É exemplo desse pensamento, que enxerga apenas um lado do tema, a conclamação aos advogados criminalistas para que não defendam "acusados da prática de crimes violentos" ou, se o fizerem, que proponham sua internação no manicômio judiciário, em vez de exercerem o amplo direito de defesa.
A Associação dos Advogados de São Paulo, por seu conselho diretor, manifestou seu veemente repúdio a essa conclamação. De fato, essa tese é a negativa da função do advogado, que é a de defender sem julgar, exigindo o cumprimento do devido processo legal.
Sem a existência do contraditório, sem a busca da prova, sem a defesa, sem o advogado, não há processo, e, portanto, não haverá legítima condenação.

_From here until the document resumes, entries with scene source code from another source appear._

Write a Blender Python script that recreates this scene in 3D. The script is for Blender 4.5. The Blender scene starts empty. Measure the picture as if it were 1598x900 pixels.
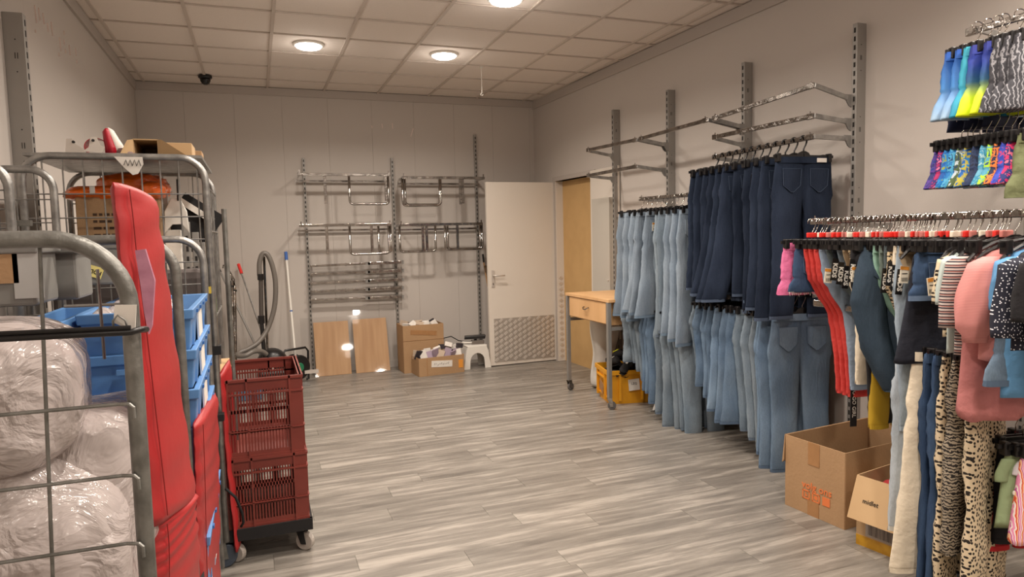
import bpy, bmesh, math, random
from mathutils import Vector, Matrix
random.seed(7)
PI = math.pi
SC = bpy.context.scene
COL = SC.collection
# ------------------------------------------------------------------ camera
CW, CH, FPX = 799.0, 450.0, 1063.65
CAM = Vector((0, 0, 1.5))
RM = Matrix(((0.93570157, -0.04926474, 0.34933589),
             (-0.35202184, -0.06496164, 0.93373477),
             (-0.02330677, -0.99667094, -0.07812697)))      # world <- camera (x right, y down, z forward)
cd = bpy.data.cameras.new('camera'); cam = bpy.data.objects.new('camera', cd); COL.objects.link(cam)
cd.sensor_width = 36; cd.lens = FPX / 1598 * 36; cd.clip_start = .05
rot = Matrix([[RM[i][0], -RM[i][1], -RM[i][2]] for i in range(3)])
cam.matrix_world = Matrix.Translation(CAM) @ rot.to_4x4()
SC.camera = cam
SC.view_settings.view_transform = 'Standard'; SC.view_settings.look = 'None'
SC.view_settings.gamma = 1; SC.view_settings.use_curve_mapping = False
SC.view_settings.exposure = 0.0
SC.cycles.max_bounces = 6; SC.cycles.diffuse_bounces = 4; SC.cycles.caustics_reflective = False; SC.cycles.caustics_refractive = False
w = bpy.data.worlds.new('world'); SC.world = w; w.use_nodes = True
w.node_tree.nodes['Background'].inputs[0].default_value = (.9, .85, .8, 1); w.node_tree.nodes['Background'].inputs[1].default_value = .05
LIGHT_W = 23.0
LIGHT_COL = (1.0, .892, .78)
LIGHT_POS = [(.5, 6.07), (1.672, 6.07), (.5, 4.55), (1.705, 4.55), (.5, 3.03), (1.705, 3.03), (.5, 1.45), (1.705, 1.45), (2.9, 1.45), (1.1, -.1), (2.6, -.1), (0, -1.6), (2.3, -1.6)]

def at(u, v, x=None, y=None, z=None):
    d = RM @ Vector((u - CW, v - CH, FPX))
    t = x / d[0] if x is not None else y / d[1] if y is not None else (z - 1.5) / d[2]
    return CAM + d * t

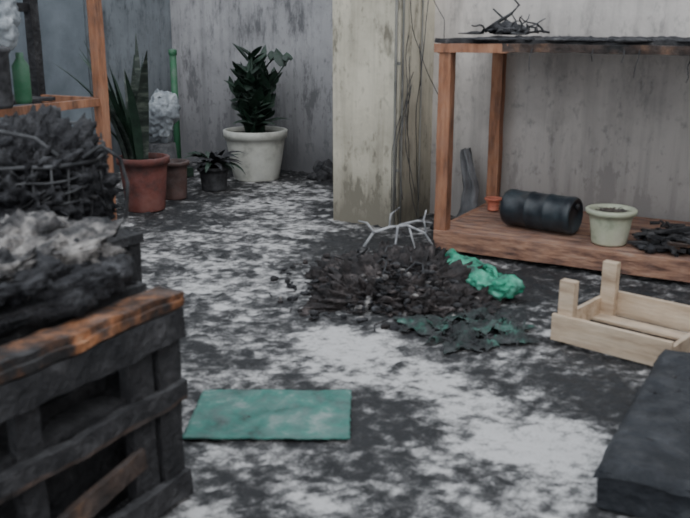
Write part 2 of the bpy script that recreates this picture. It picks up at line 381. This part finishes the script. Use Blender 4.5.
# ---------------- debris pile ----------------
b=B()
b.blob((0,0,-.03),(.45,.47,.155),'debris',.30,4,6,-.01,3,rough=.08)
b.blob((.27,-.24,-.02),(.20,.20,.07),'debris',.35,5,5,-.01,13,rough=.06)
b.blob((-.25,.15,-.02),(.24,.28,.08),'debris',.35,5,5,-.01,23,rough=.06)
for i in range(1400):
    a=U(0,6.28); r=math.sqrt(R())*(.50 if R()<.8 else .72); x,y=math.cos(a)*r*.98,math.sin(a)*r
    z=max(.0,.13*(1-(r/.50)**2))+U(-.02,.02) if r<.50 else .008
    if x>.27 and y>-.2: continue
    q=R()
    if q<.5:
        l=U(.02,.10); b.box((x,y,z),(l,U(.003,.008),U(.003,.007)),random.choice(['char','debris','debris','soot']),(U(-.4,.4) if r<.5 else 0,U(-.4,.4) if r<.5 else 0,U(0,3.1)))
    elif q<.95: b.blob((x,y,z),(U(.006,.035),U(.006,.03),U(.005,.02)),random.choice(['debris','debris','soot','char','soot'] if R()<.90 else ['ash']),.3,14,1,None,i)
    else: b.leaf((x,y,z),(U(-1,1),U(-1,1),U(-.1,.5)),U(.04,.10),U(.004,.012),random.choice(['debris','char','soot']),U(.3,1),4)
for (x0,y0,a0) in ((-.2,.1,.2),(.1,-.2,1.2),(.0,.2,2.2),(.1,.1,2.9),(-.1,-.15,.7)):
    pts=[Vector((x0+math.cos(a0+t*.9)*(.25-.02*t)*t*.3,y0+math.sin(a0+t*.9)*.1*t,.12+.05*math.sin(t*2.1))) for t in [0,.5,1,1.5,2,2.5,3]]
    b.tube(pts,.005,'wire',5)
b.obj('burnt_debris_pile',(.30,4.36,0),0,recalc=False)
b=B()
for (pts,r) in (([(-.2,.0,.05),(-.14,0,.13),(-.05,.01,.16),(.05,0,.17),(.15,.0,.13),(.2,0,.04)],.010),
                ([(-.05,.01,.16),(-.04,.02,.23),(.0,.02,.27)],.008),([(.05,0,.17),(.07,.0,.1),(.09,-.04,.02)],.008),
                ([(-.14,0,.13),(-.17,.02,.18),(-.22,.03,.19)],.007),([(.15,0,.13),(.13,.02,.2),(.16,.02,.25)],.007),([(0,.0,.165),(-.02,-.05,.08),(-.05,-.08,.02)],.008),([(.0,.02,.17),(.1,.04,.19),(.2,.05,.17)],.007)):
    b.tube([Vector(p)+Vector((U(-.01,.01),U(-.01,.01),0)) for p in pts],r,'twig',6,.6)
b.obj('ashen_branch',(.30,4.62,.10),0)

# melted green jug
b=B()
b.blob((.06,0,.065),(.16,.09,.075),'teal',.28,7,5,.0,2,rough=.012)
b.blob((-.10,.04,.07),(.12,.08,.07),'teal',.3,9,4,.0,7,rough=.012)
b.lathe([(.035,0),(.04,.05),(.03,.09),(.03,.12),(.036,.122),(.036,.14),(0,.142)],'teal',(-.14,.06,.09),20,(0,math.radians(-65),.2),.008)
b.tube([(.0,.02,.12),(.03,.03,.15),(.09,.02,.15),(.14,.0,.11),(.14,0,.05)],.011,'teal',8)
b.obj('melted_plastic_jug',(.69,4.24,0),math.radians(-55))
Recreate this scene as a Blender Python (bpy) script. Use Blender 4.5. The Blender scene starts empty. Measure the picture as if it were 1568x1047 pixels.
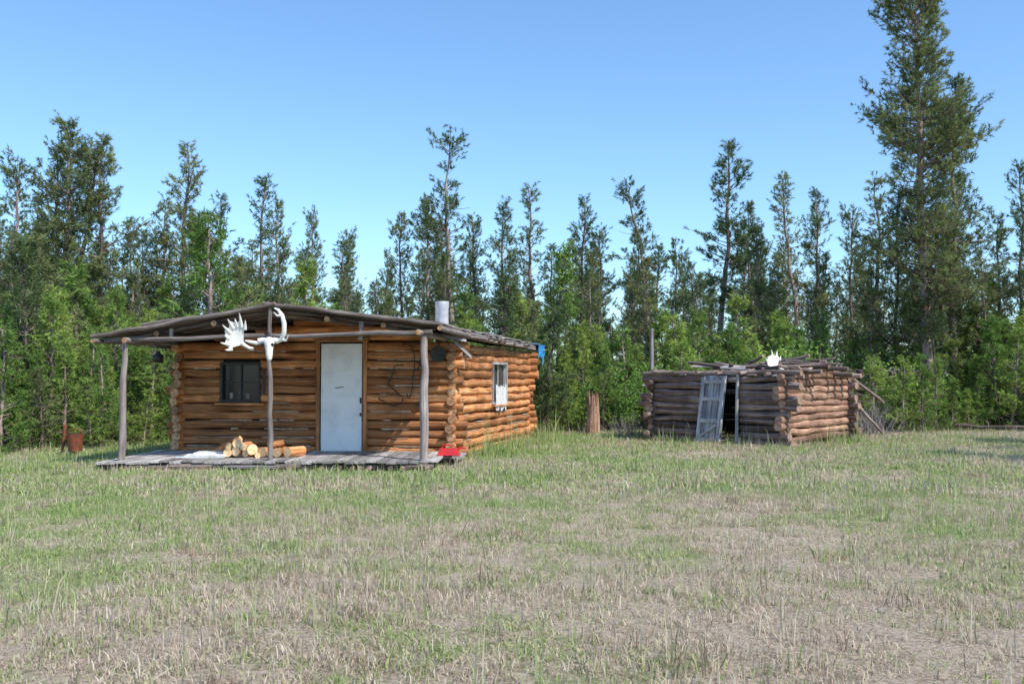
import bpy, math, random
import numpy as np
from mathutils import Vector, Matrix
random.seed(7)
R=random.Random(11)
scene=bpy.context.scene
COL=scene.collection
V=Vector
F=1524.0
def P(u,v,d):
    return V(((u-784)/F*d, d, 1.5-(v-580)/F*d))

# ------------------------------------------------------------------ materials
def newmat(name):
    m=bpy.data.materials.new(name); m.use_nodes=True
    nt=m.node_tree; nt.nodes.clear()
    out=nt.nodes.new('ShaderNodeOutputMaterial')
    return m,nt,out
def N(nt,t,**kw):
    n=nt.nodes.new(t)
    for k,v in kw.items():
        if k in n.inputs: n.inputs[k].default_value=v
        else: setattr(n,k,v)
    return n
def ramp(nt,fac,stops,interp='LINEAR'):
    r=nt.nodes.new('ShaderNodeValToRGB'); r.color_ramp.interpolation=interp
    els=r.color_ramp.elements
    els[0].position=stops[0][0]; els[0].color=(*stops[0][1],1)
    els[1].position=stops[-1][0]; els[1].color=(*stops[-1][1],1)
    for p,c in stops[1:-1]:
        e=els.new(p); e.color=(*c,1)
    nt.links.new(fac,r.inputs[0]); return r
def mixc(nt,fac,a,b,bt='MIX'):
    m=nt.nodes.new('ShaderNodeMix'); m.data_type='RGBA'; m.blend_type=bt
    for i,x in ((0,fac),(6,a),(7,b)):
        if hasattr(x,'links'): nt.links.new(x,m.inputs[i])
        else: m.inputs[i].default_value = x if i==0 else ((*x,1) if len(x)==3 else x)
    return m.outputs[2]
def math_(nt,op,a,b=None,c=None):
    m=nt.nodes.new('ShaderNodeMath'); m.operation=op
    for i,x in enumerate((a,b,c)):
        if x is None: continue
        if hasattr(x,'links'): nt.links.new(x,m.inputs[i])
        else: m.inputs[i].default_value=x
    return m.outputs[0]

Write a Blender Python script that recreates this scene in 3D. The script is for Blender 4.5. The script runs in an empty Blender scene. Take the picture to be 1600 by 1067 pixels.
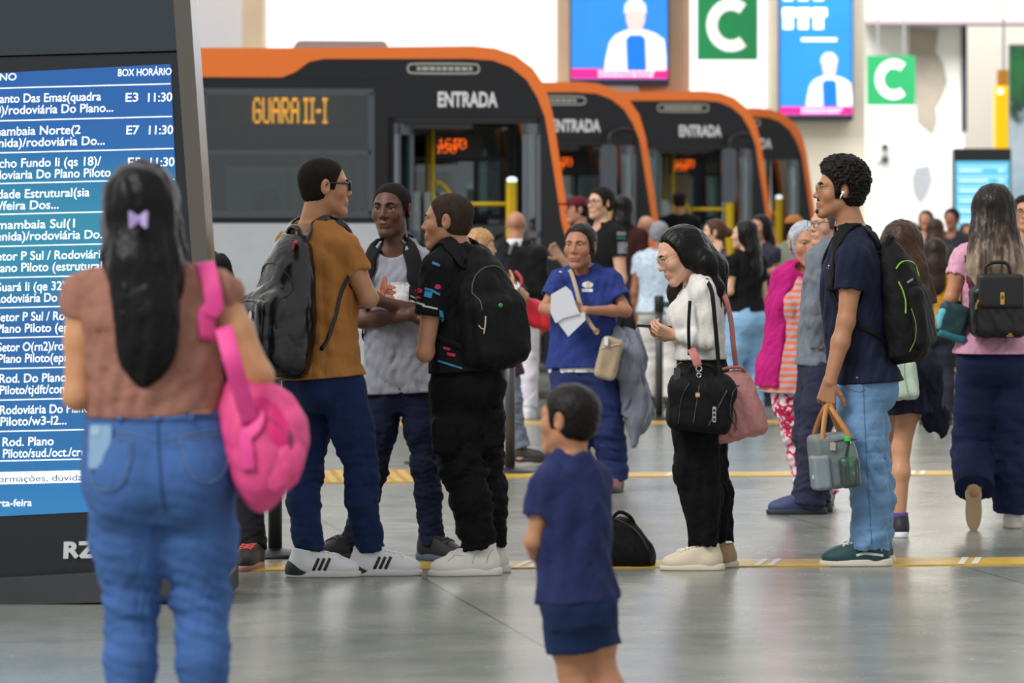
import bpy, bmesh, math, random
import numpy as np
import openvdb
from mathutils import Vector, Matrix

SC = bpy.context.scene
COL = SC.collection
# ------------------------------------------------------------------ camera
FPX, CX, HY, CH = 6000.0, 800.0, 386.0, 1.387     # focal length in px, centre column, horizon row, eye height
cd = bpy.data.cameras.new('camera'); cam = bpy.data.objects.new('camera', cd); COL.objects.link(cam)
cam.location = (0, 0, CH); cam.rotation_euler = (math.pi / 2, 0, 0)
cd.sensor_width = 36; cd.lens = 135; cd.shift_y = (HY - 533.5) / 1600.0
cd.clip_end = 500
cd.dof.use_dof = True; cd.dof.focus_distance = 16.5; cd.dof.aperture_fstop = 4.2; cd.dof.aperture_blades = 9
SC.camera = cam
# ------------------------------------------------------------------ daylight
w = bpy.data.worlds.new('daylight'); SC.world = w; w.use_nodes = True
wn = w.node_tree; wn.nodes.clear()
def N(t, typ, **kw):
    n = t.nodes.new(typ)
    for k, v in kw.items(): setattr(n, k, v)
    return n
tc = N(wn, 'ShaderNodeTexCoord'); sp = N(wn, 'ShaderNodeSeparateXYZ'); wn.links.new(tc.outputs['Generated'], sp.inputs[0])
def fill_light(name, loc, size, power, rot=(0, 0, 0)):
    l = bpy.data.lights.new(name, 'AREA'); l.shape = 'RECTANGLE'; l.size, l.size_y = size; l.energy = power
    o = bpy.data.objects.new(name, l); COL.objects.link(o); o.location = loc; o.rotation_euler = [math.radians(a) for a in rot]
def ramp(t, stops, interp='LINEAR'):
    r = N(t, 'ShaderNodeValToRGB'); r.color_ramp.interpolation = interp
    while len(r.color_ramp.elements) < len(stops): r.color_ramp.elements.new(0.5)
    for e, (p, c) in zip(r.color_ramp.elements, stops):
        e.position = p; e.color = (*c, 1) if len(c) == 3 else c
    return r
mr = N(wn, 'ShaderNodeMapRange'); mr.inputs[1].default_value = -1; mr.inputs[2].default_value = 1
wn.links.new(sp.outputs['Y'], mr.inputs[0])
rp = ramp(wn, [(0.0, (0.43, 0.43, 0.43)), (0.45, (0.46, 0.46, 0.46)), (0.8, (0.66, 0.65, 0.63)), (0.97, (1.0, 1.0, 1.0))])
wn.links.new(mr.outputs[0], rp.inputs[0])
bg = N(wn, 'ShaderNodeBackground'); bg.inputs[1].default_value = 1.35
wo = N(wn, 'ShaderNodeOutputWorld'); wn.links.new(rp.outputs[0], bg.inputs[0]); wn.links.new(bg.outputs[0], wo.inputs[0])
def sun(name, rot, strength, angle, col):
    l = bpy.data.lights.new(name, 'SUN'); l.energy = strength; l.angle = math.radians(angle); l.color = col
    o = bpy.data.objects.new(name, l); COL.objects.link(o); o.rotation_euler = [math.radians(a) for a in rot]
sun('sun', (48, 0, -48), 2.0, 22, (1.0, 0.97, 0.93))       # soft daylight from the open side, over the photographer's left shoulder
fill_light('far_wall_fill', (10, 62, 13), (16, 6), 2600, (32, 0, 0))                    # added area light out of view, brightens the far white wall
SC.view_settings.view_transform = 'Standard'; SC.view_settings.look = 'None'
SC.view_settings.gamma = 1.0; SC.view_settings.use_curve_mapping = False
SC.view_settings.exposure = 0.28

def px(u, v, Y):
    "world point seen at pixel (u, v) at distance Y"
    return np.array([(u - CX) * Y / FPX, Y, CH - (v - HY) * Y / FPX])
# ------------------------------------------------------------------ materials
MATS = {}
def srgb(c):
    if isinstance(c, str):
        c = [int(c[i:i + 2], 16) / 255 for i in (0, 2, 4)]
    return tuple((x / 12.92 if x <= 0.04045 else ((x + 0.055) / 1.055) ** 2.4) for x in c)
def mat(key, col, rough=0.6, metal=0.0, spec=0.5, var=0.0, vscale=6.0, bump=0.0, bscale=60.0, emit=0.0, attr=None, sheen=0.0, detail=4):
    if key in MATS: return MATS[key]
    m = bpy.data.materials.new(key); m.use_nodes = True; t = m.node_tree
    b = t.nodes['Principled BSDF']; c = srgb(col)
    b.inputs['Base Color'].default_value = (*c, 1); b.inputs['Roughness'].default_value = rough
    b.inputs['Metallic'].default_value = metal; b.inputs['Specular IOR Level'].default_value = spec
    if sheen: b.inputs['Sheen Weight'].default_value = sheen
    base = None
    if attr:
        a = N(t, 'ShaderNodeVertexColor', layer_name=attr); base = a.outputs[0]
    if var:
        n = N(t, 'ShaderNodeTexNoise'); n.inputs['Scale'].default_value = vscale; n.inputs['Detail'].default_value = detail
        co = N(t, 'ShaderNodeTexCoord'); t.links.new(co.outputs['Object'], n.inputs['Vector'])
        h = N(t, 'ShaderNodeHueSaturation')
        mm = N(t, 'ShaderNodeMapRange'); mm.inputs[1].default_value = 0.3; mm.inputs[2].default_value = 0.7
        mm.inputs[3].default_value = 1 - var; mm.inputs[4].default_value = 1 + var
        t.links.new(n.outputs['Fac'], mm.inputs[0]); t.links.new(mm.outputs[0], h.inputs['Value'])
        if base: t.links.new(base, h.inputs['Color'])
        else: h.inputs['Color'].default_value = (*c, 1)
        base = h.outputs[0]
    if base: t.links.new(base, b.inputs['Base Color'])
    if bump:
        n2 = N(t, 'ShaderNodeTexNoise'); n2.inputs['Scale'].default_value = bscale; n2.inputs['Detail'].default_value = 3
        co2 = N(t, 'ShaderNodeTexCoord'); t.links.new(co2.outputs['Object'], n2.inputs['Vector'])
        bp = N(t, 'ShaderNodeBump'); bp.inputs['Strength'].default_value = bump; bp.inputs['Distance'].default_value = 0.01
        t.links.new(n2.outputs['Fac'], bp.inputs['Height']); t.links.new(bp.outputs[0], b.inputs['Normal'])
    if emit:
        b.inputs['Emission Color'].default_value = (*c, 1); b.inputs['Emission Strength'].default_value = emit
    MATS[key] = m
    return m
def cloth(col, var=0.10, rough=0.85, bump=0.25, bscale=140.0, vscale=9.0):
    return mat('cloth_%s_%g_%g' % (col, var, rough), col, rough, spec=0.25, var=var, vscale=vscale, bump=bump, bscale=bscale)
def plain(col, rough=0.5, metal=0.0):
    return mat('plain_%s_%g_%g' % (col, rough, metal), col, rough, metal)
def glow(col, e=1.0):
    return mat('glow_%s_%g' % (col, e), col, 0.4, emit=e)
def denim(col):
    return mat('denim_' + col, col, 0.85, spec=0.2, var=0.16, vscale=7.0, bump=0.35, bscale=220.0, detail=6)
def glass(key, tint=(0.75, 0.82, 0.8), refl=0.12, rough=0.03, top=0.9):
    if key in MATS: return MATS[key]
    m = bpy.data.materials.new(key); m.use_nodes = True; t = m.node_tree; t.nodes.clear()
    tr = N(t, 'ShaderNodeBsdfTransparent'); tr.inputs[0].default_value = (*tint, 1)
    g = N(t, 'ShaderNodeBsdfGlossy'); g.inputs['Roughness'].default_value = rough; g.inputs[0].default_value = (.9, .95, 1, 1)
    fr = N(t, 'ShaderNodeLayerWeight'); fr.inputs[0].default_value = 0.3
    mm = N(t, 'ShaderNodeMapRange'); mm.inputs[3].default_value = refl; mm.inputs[4].default_value = top
    t.links.new(fr.outputs['Fresnel'], mm.inputs[0])
    mx = N(t, 'ShaderNodeMixShader'); t.links.new(mm.outputs[0], mx.inputs[0]); t.links.new(tr.outputs[0], mx.inputs[1]); t.links.new(g.outputs[0], mx.inputs[2])
    o = N(t, 'ShaderNodeOutputMaterial'); t.links.new(mx.outputs[0], o.inputs[0])
    MATS[key] = m
    return m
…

Aliás, o Código de Ética e Disciplina da Ordem dos Advogados do Brasil, que traz os deveres éticos do advogado, determina ser "direito e dever do advogado assumir a defesa criminal, sem considerar sua própria opinião sobre a culpa do acusado".
A Constituição Federal, em seu artigo 5º, ao tratar dos direitos e garantias fundamentais, determina que: somente a autoridade competente pode condenar o cidadão; há de ser observado o devido processo legal; deve ser assegurada a ampla defesa; e apenas pode ser considerado culpado aquele condenado por sentença definitiva.
Portanto, é evidente que todo acusado -seja qual for a gravidade dos crimes que lhe são imputados- tem direito à defesa, a qual deve, também por disposição constitucional, ser elaborada por advogado. Em consequência, não é possível a este negar-se a defender acusados em processos criminais.
O exercício do direito de defesa é o mister e, acima de tudo, o dever do advogado, como já ensinava Ruy Barbosa: "(...) Quando e como quer que se cometa um atentado, a ordem legal se manifesta necessariamente por duas exigências, a acusação e a defesa, das quais a segunda, por mais execrando que seja o delito, não é menos especial à satisfação da moralidade pública do que a primeira" ("O Dever do Advogado", Aide Editora, pág. 44).
Note-se que, no início deste século, quando ainda não se discutiam tanto os direitos humanos e não existiam as garantias constitucionais acima referidas, o notável Ruy já demonstrava, de forma incontestável, que a função do advogado não é a de julgar o acusado, mas a de participar do processo para encontrar a exata aplicação da lei e a plena realização da justiça.
Pretender, portanto, que o advogado julgue antecipadamente quem dele necessita, negando-se a atender aquele que considerar culpado, significa pregar, a um só tempo, o desrespeito ao Código de Ética da OAB e às garantias constitucionais acima mencionadas, sem as quais jamais se consolidará o Estado de Direito. Implica, ainda, incitar a sociedade contra o advogado, que tem o dever de lutar pelo direito de defesa, sem o qual o cidadão não terá garantia contra o abuso da autoridade.
O direito à segurança do cidadão e a punição aos criminosos não excluem, mas, ao contrário, exigem o cumprimento do devido processo legal.